Pictures excluded, return the lines below from the first through the line holding "col = scene.collection".

········

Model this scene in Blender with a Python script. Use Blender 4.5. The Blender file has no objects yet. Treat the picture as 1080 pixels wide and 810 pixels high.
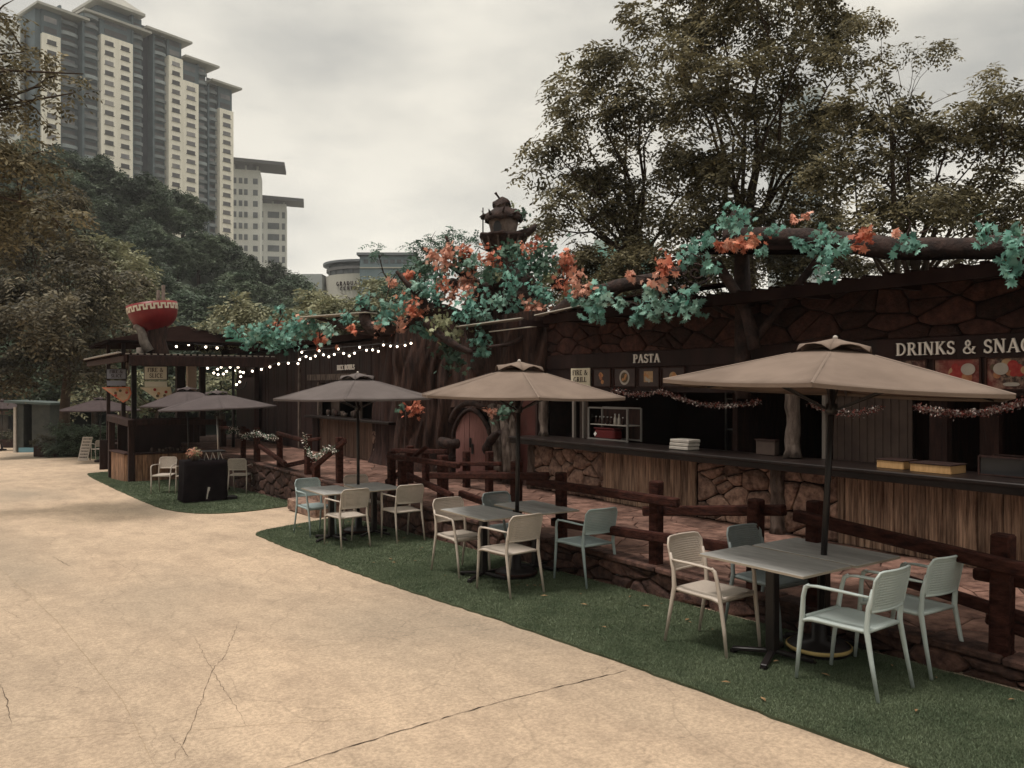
import bpy, math, random
import numpy as np
from mathutils import Vector, Matrix, noise
R = math.radians
scene = bpy.context.scene
col = scene.collection

# ------------------------------------------------------------------ camera
F, CA, SA, H, HY, SL = 850.0, .8247, .5656, 1.95, 406.0, .033
cam_d = bpy.data.cameras.new('camera'); cam = bpy.data.objects.new('camera', cam_d)
col.objects.link(cam); scene.camera = cam
cam_d.sensor_width = 36; cam_d.lens = 36 * F / 1080
cam_d.shift_y = (HY - 405) / 1080.0
cam_d.clip_end = 3000; cam_d.clip_start = .05
cam.location = (0, 0, H)
cam.rotation_euler = (R(90), 0, -math.atan2(SA, CA))

# ------------------------------------------------------------------ light
SUN_DIR = Vector((-.28, .05, .95)).normalized()      # towards the sun
world = bpy.data.worlds.new("World"); scene.world = world; world.use_nodes = True
nt = world.node_tree; nt.nodes.clear()
out = nt.nodes.new('ShaderNodeOutputWorld'); bg = nt.nodes.new('ShaderNodeBackground')
sky = nt.nodes.new('ShaderNodeTexSky'); sky.sky_type = 'NISHITA'; sky.sun_disc = False
sky.sun_elevation = math.asin(SUN_DIR.z); sky.sun_rotation = math.atan2(SUN_DIR.x, SUN_DIR.y)
tc = nt.nodes.new('ShaderNodeTexCoord'); sep = nt.nodes.new('ShaderNodeSeparateXYZ')
mp = nt.nodes.new('ShaderNodeMapping'); mp.inputs['Scale'].default_value = (1.3, 1.3, 3.2); mp.inputs['Location'].default_value = (1.7, 2.4, .9)
nz = nt.nodes.new('ShaderNodeTexNoise'); nz.inputs['Scale'].default_value = 1.6; nz.inputs['Detail'].default_value = 7; nz.inputs['Roughness'].default_value = .52
cr = nt.nodes.new('ShaderNodeValToRGB'); e = cr.color_ramp.elements
e[0].position = .38; e[0].color = (.42, .41, .375, 1); e[1].position = .60; e[1].color = (.78, .735, .635, 1)
grad = nt.nodes.new('ShaderNodeValToRGB'); ge = grad.color_ramp.elements; gsc = nt.nodes.new('ShaderNodeMath'); gsc.operation = 'MULTIPLY'; gsc.inputs[1].default_value = 18
for k_, (p_, v_) in enumerate(((0, .59), (.16, .59), (.30, .50), (.5, .55), (1, 1))):
    el = ge[k_] if k_ < 1 else (ge[-1] if k_ == 4 else ge.new(p_)); el.position = p_; el.color = (v_, v_, v_, 1)
mul = nt.nodes.new('ShaderNodeVectorMath'); mul.operation = 'SCALE'
mix = nt.nodes.new('ShaderNodeMix'); mix.data_type = 'RGBA'; mix.inputs[0].default_value = .93
L = nt.links.new
L(tc.outputs['Generated'], mp.inputs[0]); L(mp.outputs[0], nz.inputs['Vector']); L(nz.outputs[0], cr.inputs[0])
L(tc.outputs['Generated'], sep.inputs[0]); L(sep.outputs['Z'], grad.inputs[0])
L(cr.outputs[0], mul.inputs[0]); L(grad.outputs[0], gsc.inputs[0]); L(gsc.outputs[0], mul.inputs['Scale'])
L(sky.outputs[0], mix.inputs[6]); L(mul.outputs[0], mix.inputs[7]); L(mix.outputs[2], bg.inputs[0])
bg.inputs[1].default_value = .1; L(bg.outputs[0], out.inputs[0])
sd = bpy.data.lights.new('sun', 'SUN'); sun = bpy.data.objects.new('sun', sd); col.objects.link(sun)
sd.energy = 2.1; sd.angle = R(12); sd.color = (1, .94, .87)
sun.rotation_euler = SUN_DIR.to_track_quat('Z', 'Y').to_euler(); sun.location = (0, 0, 30)
vs = scene.view_settings; vs.view_transform = 'Standard'; vs.look = 'None'; vs.gamma = 1; vs.use_curve_mapping = False
vs.exposure = 0.42

# ------------------------------------------------------------------ positions
def ray(x, y):
    a = (x - 540) / F
    return Vector((CA * a + SA, CA - SA * a, (HY - y) / F))
def G(x, y, z0=0.0, sl=SL):
    r = ray(x, y); d = -(H - z0) / (r.z + sl * r.y); return r * d + Vector((0, 0, H))
def PX(x, y, X): r = ray(x, y); return r * (X / r.x) + Vector((0, 0, H))
def PY(x, y, Y): r = ray(x, y); return r * (Y / r.y) + Vector((0, 0, H))
def D(x, y, d): return ray(x, y) * d + Vector((0, 0, H))
def cw(r, d, z): return Vector((r * CA + d * SA, -r * SA + d * CA, z))     # lateral, depth -> world
def gz(Y): return -SL * Y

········

> **TASK OUTPUT**
Model this scene in Blender with a Python script. Use Blender 4.5. The Blender file has no objects yet. Treat the picture as 1080 pixels wide and 810 pixels high.
import bpy, math, random
import numpy as np
from mathutils import Vector, Matrix, noise
R = math.radians
scene = bpy.context.scene
col = scene.collection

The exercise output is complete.